_PROBLEM DETAILS_: In the listing below, find the line holding "Continue the Blender" and the line holding "CH2 = both(chord(NA". Write out those two lines and all lines between, exactly, and nothing more.

_SUPPLIED MATERIAL_:
# # # # #
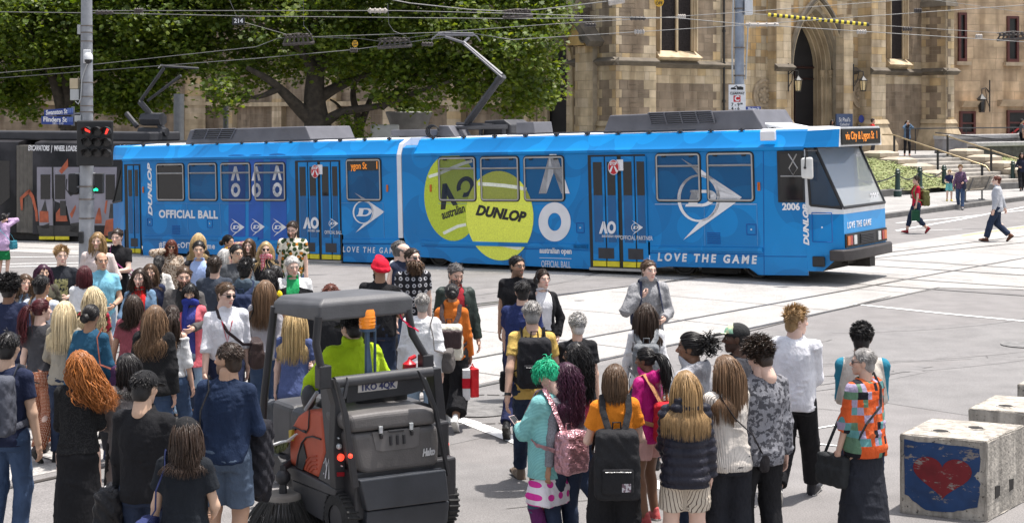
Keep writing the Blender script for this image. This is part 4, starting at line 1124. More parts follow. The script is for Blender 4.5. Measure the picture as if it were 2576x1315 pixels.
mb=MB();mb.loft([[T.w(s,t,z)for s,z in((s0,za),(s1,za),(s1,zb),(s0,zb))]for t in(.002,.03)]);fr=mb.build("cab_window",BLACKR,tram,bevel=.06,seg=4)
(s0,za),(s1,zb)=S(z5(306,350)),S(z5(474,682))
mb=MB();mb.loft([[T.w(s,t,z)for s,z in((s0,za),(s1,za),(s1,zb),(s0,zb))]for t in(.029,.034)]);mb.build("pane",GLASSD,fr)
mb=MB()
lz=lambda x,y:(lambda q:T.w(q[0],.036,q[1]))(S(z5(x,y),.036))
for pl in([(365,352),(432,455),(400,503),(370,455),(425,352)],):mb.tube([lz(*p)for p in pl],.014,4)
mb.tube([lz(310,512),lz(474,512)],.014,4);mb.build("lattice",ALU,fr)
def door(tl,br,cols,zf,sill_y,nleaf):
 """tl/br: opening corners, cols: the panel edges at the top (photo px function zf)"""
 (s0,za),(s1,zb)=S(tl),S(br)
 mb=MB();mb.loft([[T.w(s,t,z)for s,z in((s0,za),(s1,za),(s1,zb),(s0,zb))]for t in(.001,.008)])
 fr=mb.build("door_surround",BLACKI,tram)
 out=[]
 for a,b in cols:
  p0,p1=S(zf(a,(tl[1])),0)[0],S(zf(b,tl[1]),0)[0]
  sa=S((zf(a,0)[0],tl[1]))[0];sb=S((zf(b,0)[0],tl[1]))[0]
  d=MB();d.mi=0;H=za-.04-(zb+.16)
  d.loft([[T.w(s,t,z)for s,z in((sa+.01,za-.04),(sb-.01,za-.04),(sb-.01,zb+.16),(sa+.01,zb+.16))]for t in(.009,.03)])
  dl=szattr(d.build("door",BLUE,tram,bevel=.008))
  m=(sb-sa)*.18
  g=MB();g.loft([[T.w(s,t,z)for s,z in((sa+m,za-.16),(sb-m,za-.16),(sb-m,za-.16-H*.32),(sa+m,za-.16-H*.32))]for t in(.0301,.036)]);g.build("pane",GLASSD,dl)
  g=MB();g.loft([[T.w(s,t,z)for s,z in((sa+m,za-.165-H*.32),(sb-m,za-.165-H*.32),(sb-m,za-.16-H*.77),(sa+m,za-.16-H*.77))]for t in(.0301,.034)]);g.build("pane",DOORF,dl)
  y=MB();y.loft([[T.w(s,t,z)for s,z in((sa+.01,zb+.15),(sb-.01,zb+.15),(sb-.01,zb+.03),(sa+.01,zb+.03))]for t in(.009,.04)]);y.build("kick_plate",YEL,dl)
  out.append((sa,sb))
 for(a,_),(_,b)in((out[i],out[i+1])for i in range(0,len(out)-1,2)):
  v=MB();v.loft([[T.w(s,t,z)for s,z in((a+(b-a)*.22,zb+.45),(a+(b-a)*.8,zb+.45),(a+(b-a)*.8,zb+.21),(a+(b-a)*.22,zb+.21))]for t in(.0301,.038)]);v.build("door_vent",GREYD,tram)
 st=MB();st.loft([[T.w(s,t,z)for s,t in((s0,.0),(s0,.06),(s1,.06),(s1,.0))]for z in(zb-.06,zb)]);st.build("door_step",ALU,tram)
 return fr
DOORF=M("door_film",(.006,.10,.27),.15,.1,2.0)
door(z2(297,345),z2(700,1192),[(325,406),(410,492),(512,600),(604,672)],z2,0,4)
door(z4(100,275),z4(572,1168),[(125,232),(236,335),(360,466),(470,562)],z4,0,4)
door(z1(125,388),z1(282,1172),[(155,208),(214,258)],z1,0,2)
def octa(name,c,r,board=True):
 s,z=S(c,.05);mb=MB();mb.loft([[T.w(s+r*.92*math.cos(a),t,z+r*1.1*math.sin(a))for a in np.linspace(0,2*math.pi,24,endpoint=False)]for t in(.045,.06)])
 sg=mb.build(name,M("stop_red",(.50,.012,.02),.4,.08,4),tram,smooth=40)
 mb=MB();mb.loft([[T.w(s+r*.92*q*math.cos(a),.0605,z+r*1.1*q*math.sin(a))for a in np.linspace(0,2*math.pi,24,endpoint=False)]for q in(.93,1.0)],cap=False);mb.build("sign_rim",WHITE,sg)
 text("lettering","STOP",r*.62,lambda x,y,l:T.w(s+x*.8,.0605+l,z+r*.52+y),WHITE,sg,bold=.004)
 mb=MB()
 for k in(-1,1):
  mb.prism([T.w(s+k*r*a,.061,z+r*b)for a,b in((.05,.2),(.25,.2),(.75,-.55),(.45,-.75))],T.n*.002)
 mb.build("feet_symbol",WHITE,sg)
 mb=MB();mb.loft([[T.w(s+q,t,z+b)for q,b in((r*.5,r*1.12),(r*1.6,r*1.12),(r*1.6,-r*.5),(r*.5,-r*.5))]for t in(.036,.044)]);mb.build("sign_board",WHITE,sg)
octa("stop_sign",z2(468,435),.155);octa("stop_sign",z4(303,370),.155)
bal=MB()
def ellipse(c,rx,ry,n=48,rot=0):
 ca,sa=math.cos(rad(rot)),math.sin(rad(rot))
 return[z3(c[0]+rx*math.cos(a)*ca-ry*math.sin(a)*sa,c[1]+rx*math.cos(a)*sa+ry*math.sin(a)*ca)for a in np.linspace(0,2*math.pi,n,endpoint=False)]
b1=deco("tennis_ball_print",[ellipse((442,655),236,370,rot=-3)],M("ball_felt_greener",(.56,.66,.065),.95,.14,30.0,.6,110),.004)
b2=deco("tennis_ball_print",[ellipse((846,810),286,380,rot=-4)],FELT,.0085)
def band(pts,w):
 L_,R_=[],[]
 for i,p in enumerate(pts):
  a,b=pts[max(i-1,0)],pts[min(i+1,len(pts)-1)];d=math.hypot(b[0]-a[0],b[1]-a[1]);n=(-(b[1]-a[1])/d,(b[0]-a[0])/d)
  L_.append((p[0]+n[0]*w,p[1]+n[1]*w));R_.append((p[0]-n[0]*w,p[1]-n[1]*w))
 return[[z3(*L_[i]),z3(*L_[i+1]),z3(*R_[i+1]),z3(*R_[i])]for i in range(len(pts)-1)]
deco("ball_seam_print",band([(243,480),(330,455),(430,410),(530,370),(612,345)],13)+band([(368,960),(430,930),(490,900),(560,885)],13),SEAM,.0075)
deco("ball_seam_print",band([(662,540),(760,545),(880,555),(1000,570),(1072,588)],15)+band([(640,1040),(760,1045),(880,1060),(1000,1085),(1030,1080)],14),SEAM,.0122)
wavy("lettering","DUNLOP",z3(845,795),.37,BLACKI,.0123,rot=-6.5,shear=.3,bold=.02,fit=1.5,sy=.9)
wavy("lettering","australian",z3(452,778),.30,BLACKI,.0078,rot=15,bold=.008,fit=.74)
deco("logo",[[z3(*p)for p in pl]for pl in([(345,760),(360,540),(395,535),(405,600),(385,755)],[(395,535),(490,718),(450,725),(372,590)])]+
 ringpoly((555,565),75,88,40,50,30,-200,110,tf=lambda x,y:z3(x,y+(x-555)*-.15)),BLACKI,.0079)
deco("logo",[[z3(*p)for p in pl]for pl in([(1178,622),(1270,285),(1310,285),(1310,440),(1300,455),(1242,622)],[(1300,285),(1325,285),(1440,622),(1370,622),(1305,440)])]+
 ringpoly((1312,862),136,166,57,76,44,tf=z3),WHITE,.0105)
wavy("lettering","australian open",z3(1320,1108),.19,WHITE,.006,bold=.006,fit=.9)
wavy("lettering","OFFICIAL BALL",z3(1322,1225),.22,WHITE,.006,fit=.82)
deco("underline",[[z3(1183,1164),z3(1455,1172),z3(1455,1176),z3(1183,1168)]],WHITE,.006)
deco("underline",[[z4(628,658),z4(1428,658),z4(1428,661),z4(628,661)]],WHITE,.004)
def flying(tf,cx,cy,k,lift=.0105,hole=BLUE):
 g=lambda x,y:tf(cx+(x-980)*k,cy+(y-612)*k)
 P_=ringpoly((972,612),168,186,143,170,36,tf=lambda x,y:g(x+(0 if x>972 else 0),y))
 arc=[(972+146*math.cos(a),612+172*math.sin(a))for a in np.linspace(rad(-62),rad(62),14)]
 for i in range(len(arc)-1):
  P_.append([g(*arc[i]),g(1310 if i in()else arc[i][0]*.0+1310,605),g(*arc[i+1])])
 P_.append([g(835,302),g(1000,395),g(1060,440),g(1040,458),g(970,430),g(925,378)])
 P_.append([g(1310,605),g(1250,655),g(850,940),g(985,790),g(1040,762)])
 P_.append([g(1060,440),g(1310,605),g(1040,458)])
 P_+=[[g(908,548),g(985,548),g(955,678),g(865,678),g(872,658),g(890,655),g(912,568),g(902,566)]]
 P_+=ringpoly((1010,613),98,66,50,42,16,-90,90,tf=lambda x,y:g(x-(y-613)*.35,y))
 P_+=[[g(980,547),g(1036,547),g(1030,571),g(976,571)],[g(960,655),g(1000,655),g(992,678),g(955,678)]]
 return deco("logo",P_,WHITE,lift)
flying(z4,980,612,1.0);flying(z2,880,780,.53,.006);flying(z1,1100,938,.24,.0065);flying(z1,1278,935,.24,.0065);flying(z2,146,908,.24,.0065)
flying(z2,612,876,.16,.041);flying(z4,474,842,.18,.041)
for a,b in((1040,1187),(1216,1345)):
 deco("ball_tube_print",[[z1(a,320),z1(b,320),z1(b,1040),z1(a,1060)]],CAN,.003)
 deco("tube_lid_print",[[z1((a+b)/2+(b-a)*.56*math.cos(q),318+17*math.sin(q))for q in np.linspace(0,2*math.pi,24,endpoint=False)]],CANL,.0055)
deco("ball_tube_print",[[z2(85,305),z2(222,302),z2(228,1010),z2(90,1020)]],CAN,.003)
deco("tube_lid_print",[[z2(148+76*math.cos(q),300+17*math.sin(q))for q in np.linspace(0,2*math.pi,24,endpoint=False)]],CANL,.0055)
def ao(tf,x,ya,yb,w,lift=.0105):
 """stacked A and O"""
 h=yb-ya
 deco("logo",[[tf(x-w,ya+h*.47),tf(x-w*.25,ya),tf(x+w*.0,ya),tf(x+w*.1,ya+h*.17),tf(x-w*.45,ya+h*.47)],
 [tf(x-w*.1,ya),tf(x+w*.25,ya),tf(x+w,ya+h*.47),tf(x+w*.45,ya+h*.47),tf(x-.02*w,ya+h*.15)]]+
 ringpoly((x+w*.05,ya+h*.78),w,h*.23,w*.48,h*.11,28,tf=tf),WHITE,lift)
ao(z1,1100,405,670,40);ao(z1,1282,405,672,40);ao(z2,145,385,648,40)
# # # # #
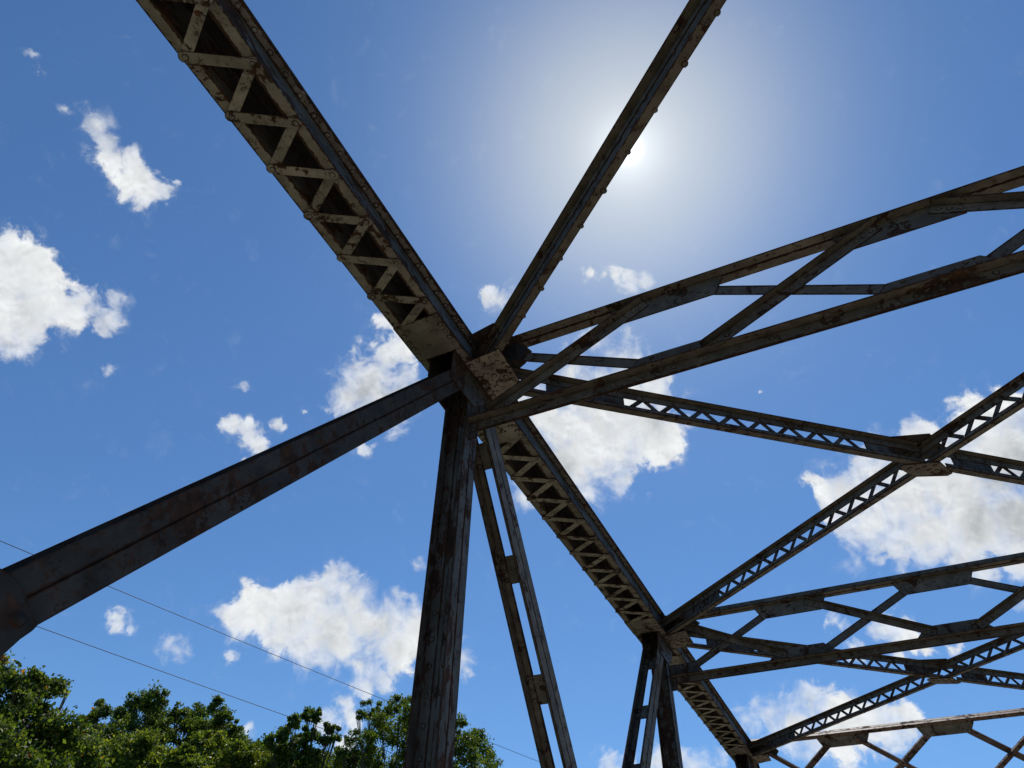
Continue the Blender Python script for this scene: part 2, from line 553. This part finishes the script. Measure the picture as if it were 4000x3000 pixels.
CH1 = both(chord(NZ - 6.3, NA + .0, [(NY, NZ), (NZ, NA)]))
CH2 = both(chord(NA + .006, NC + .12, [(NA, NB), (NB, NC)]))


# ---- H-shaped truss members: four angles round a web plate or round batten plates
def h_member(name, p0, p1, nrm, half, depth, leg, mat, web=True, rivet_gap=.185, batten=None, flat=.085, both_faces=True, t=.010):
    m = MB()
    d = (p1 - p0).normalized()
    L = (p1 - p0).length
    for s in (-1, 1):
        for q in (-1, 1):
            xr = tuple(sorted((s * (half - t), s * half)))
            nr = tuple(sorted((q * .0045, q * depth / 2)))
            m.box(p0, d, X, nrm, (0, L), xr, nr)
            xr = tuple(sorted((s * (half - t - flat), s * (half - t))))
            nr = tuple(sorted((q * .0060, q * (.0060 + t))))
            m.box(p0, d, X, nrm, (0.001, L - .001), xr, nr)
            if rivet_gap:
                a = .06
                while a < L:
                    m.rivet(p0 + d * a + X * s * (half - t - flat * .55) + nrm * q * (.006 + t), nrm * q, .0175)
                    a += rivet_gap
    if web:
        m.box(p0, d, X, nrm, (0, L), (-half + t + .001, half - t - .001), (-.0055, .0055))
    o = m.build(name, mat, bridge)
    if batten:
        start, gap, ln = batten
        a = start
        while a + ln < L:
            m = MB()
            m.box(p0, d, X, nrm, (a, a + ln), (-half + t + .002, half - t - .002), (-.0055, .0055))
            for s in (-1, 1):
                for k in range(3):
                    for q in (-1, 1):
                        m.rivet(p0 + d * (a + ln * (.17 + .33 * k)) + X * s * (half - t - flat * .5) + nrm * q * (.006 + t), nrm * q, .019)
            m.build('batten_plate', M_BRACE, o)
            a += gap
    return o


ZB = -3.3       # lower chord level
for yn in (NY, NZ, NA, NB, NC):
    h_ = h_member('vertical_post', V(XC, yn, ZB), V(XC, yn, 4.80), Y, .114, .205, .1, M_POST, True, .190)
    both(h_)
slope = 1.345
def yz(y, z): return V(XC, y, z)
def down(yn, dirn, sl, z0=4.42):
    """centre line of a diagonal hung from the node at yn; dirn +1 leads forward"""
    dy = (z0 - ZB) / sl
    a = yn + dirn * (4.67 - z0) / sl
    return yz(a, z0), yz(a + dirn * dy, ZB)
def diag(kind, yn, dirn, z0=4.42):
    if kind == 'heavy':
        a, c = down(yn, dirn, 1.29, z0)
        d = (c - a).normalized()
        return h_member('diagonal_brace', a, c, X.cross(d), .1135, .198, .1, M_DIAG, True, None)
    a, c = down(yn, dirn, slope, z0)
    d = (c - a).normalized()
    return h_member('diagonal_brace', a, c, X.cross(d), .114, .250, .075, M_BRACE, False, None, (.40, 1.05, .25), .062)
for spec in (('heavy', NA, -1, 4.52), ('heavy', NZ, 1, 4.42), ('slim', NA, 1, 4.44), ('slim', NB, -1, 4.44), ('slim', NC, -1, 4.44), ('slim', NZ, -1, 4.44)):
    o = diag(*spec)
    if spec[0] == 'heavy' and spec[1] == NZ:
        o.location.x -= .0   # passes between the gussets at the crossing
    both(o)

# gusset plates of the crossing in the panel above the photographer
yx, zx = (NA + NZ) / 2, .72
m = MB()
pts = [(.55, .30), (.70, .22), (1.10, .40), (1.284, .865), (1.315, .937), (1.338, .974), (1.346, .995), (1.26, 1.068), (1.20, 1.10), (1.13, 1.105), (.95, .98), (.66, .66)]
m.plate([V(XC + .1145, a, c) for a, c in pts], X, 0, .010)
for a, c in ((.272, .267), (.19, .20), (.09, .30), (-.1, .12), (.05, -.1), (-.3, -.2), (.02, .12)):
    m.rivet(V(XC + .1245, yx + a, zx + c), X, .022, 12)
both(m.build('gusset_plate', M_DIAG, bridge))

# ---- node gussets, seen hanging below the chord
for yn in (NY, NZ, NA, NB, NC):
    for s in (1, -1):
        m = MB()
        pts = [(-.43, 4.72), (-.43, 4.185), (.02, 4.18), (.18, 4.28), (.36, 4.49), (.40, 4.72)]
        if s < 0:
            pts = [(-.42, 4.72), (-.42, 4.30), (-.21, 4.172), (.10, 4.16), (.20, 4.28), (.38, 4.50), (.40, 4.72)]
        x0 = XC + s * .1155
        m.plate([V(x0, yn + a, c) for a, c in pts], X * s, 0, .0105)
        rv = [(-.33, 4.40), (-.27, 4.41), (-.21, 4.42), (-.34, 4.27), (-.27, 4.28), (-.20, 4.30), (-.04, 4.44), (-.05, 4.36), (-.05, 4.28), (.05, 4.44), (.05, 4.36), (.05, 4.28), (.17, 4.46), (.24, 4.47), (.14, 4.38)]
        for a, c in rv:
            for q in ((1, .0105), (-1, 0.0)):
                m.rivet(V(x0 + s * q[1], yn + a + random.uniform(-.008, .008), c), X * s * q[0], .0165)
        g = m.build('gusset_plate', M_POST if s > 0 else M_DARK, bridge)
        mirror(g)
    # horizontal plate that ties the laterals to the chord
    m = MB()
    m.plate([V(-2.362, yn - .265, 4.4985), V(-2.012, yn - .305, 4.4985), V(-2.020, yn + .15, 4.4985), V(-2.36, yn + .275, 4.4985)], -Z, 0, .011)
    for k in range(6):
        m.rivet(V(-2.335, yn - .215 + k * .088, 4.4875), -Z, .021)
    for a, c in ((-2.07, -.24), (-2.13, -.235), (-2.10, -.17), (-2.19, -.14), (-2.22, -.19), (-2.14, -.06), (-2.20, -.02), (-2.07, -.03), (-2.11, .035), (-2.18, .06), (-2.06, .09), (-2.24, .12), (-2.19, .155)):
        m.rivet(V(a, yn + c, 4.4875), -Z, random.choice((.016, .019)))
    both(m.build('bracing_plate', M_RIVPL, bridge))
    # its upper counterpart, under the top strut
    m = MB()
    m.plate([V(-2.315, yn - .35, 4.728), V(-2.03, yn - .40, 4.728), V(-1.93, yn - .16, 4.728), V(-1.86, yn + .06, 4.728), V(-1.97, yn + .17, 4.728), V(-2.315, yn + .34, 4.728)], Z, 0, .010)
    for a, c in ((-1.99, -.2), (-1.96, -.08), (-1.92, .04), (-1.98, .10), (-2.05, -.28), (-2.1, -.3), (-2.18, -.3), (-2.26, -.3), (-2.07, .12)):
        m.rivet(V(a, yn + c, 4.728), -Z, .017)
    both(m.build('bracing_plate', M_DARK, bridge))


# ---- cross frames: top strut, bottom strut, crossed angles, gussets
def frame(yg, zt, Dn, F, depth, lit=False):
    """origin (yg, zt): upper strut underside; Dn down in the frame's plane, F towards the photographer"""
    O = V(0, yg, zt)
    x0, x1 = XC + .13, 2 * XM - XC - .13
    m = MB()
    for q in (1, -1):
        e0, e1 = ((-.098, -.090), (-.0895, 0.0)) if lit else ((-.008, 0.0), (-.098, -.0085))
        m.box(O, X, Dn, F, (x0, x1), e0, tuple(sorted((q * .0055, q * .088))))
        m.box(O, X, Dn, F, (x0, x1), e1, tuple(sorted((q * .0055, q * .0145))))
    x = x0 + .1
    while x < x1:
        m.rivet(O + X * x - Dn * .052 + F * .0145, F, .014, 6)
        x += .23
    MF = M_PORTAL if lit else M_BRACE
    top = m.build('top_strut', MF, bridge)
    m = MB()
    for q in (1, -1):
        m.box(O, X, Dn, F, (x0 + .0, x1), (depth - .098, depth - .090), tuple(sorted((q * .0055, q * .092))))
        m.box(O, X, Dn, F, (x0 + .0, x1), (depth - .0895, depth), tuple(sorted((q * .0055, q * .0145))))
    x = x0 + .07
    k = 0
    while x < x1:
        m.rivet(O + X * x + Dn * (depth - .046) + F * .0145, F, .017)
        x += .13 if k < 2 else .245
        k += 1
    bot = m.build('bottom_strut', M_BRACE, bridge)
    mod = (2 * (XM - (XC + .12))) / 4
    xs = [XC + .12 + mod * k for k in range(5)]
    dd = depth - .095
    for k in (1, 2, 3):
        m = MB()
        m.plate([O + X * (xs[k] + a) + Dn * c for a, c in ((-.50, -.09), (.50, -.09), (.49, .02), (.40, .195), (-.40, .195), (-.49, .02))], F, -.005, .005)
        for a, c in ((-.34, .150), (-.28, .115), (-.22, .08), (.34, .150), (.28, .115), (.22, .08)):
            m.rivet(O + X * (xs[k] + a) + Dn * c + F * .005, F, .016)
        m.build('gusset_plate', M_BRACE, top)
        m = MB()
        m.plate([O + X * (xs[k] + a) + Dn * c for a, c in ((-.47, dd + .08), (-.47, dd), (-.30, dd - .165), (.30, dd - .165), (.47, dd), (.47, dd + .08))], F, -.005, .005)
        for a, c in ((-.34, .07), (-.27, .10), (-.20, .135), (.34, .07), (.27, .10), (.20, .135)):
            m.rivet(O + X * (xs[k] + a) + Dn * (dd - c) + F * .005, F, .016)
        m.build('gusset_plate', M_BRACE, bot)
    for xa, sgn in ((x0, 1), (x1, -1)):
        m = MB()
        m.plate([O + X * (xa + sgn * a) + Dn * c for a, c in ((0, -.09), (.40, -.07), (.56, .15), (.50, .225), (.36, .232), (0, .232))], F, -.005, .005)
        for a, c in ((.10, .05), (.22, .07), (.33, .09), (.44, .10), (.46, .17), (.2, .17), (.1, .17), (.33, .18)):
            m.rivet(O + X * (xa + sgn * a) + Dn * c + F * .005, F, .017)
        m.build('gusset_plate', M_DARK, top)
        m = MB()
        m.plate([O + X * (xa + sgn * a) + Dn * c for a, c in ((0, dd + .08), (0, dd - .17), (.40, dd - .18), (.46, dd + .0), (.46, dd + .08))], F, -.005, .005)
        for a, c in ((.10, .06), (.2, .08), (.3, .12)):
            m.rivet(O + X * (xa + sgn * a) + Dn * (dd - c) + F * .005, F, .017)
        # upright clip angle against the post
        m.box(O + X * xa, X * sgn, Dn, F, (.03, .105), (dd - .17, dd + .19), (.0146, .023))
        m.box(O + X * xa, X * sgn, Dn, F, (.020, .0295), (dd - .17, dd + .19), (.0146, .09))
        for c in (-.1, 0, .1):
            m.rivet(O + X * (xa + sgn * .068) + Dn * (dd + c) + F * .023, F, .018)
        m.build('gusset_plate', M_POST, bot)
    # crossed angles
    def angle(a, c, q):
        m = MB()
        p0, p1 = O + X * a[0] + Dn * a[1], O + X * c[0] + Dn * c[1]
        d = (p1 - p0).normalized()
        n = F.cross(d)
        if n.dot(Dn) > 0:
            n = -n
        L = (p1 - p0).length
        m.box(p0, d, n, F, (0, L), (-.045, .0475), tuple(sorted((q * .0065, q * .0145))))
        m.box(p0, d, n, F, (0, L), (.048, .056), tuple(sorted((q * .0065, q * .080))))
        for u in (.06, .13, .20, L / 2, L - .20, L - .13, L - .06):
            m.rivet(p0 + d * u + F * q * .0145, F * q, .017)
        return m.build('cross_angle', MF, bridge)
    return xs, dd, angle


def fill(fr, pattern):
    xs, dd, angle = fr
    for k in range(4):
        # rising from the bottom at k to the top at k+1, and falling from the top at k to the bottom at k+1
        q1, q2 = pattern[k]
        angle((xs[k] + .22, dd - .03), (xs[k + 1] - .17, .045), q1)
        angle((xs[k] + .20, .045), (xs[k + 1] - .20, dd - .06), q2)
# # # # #
_TASK SOLUTION_:
Continue the Blender Python script for this scene: part 2, from line 553. This part finishes the script. Measure the picture as if it were 4000x3000 pixels.
CH1 = both(chord(NZ - 6.3, NA + .0, [(NY, NZ), (NZ, NA)]))
CH2 = both(chord(NA + .006, NC + .12, [(NA, NB), (NB, NC)]))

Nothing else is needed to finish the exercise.